The Ontario government’s new multi-sector impact assessment strategy is expected to help communities across the province to identify climate change risks and strengthen resilience.
Impacts of climate change are well documented. Under a business-as-usual global emissions scenario, Ontario’s average annual temperatures are projected to rise by more than 3 degrees Celsius by the 2050s. The severe ice storm in April 2018 resulted in $190 million of insured property damage in Ontario. Less than a month later, a wind storm caused $380 million in insured damages.
According to the announcement on November 7, 2019, Ontario is undertaking the first-ever multi-sector provincial climate impact assessment to help the province better understand where and how it is vulnerable to the effects of climate change. The province will provide information to communities to help them undertake a more strategic approach to adaptation planning and infrastructure investments to prevent and mitigate climate change risks.
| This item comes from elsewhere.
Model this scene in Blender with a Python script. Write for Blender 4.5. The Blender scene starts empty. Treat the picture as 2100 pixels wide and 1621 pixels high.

“Our government is taking action in the global fight to reduce emissions and strengthen our resilience to the impacts of climate change that are already happening in our communities, such as more frequent extreme weather events and flooding,” said Jeff Yurek, Minister of the Environment, Conservation and Parks. “This impact assessment will help the province, municipalities, Indigenous communities and other local partners make more informed and timely decisions to keep communities and people healthy and safe.”
Ontario will access the best science and information to determine where and how climate change is likely to affect communities, critical infrastructure, economies and the natural environment. As a first step, the government has posted a request for bids to procure a vendor with expertise in the assessment of impacts, vulnerabilities, risks and opportunities across a wide range of sectors.
Ontario has issued a request for bids to procure a vendor for the climate change impact assessment. The contract will be awarded in early 2020 and the assessment will take place over two years. The release of the final impact assessment is scheduled for 2022.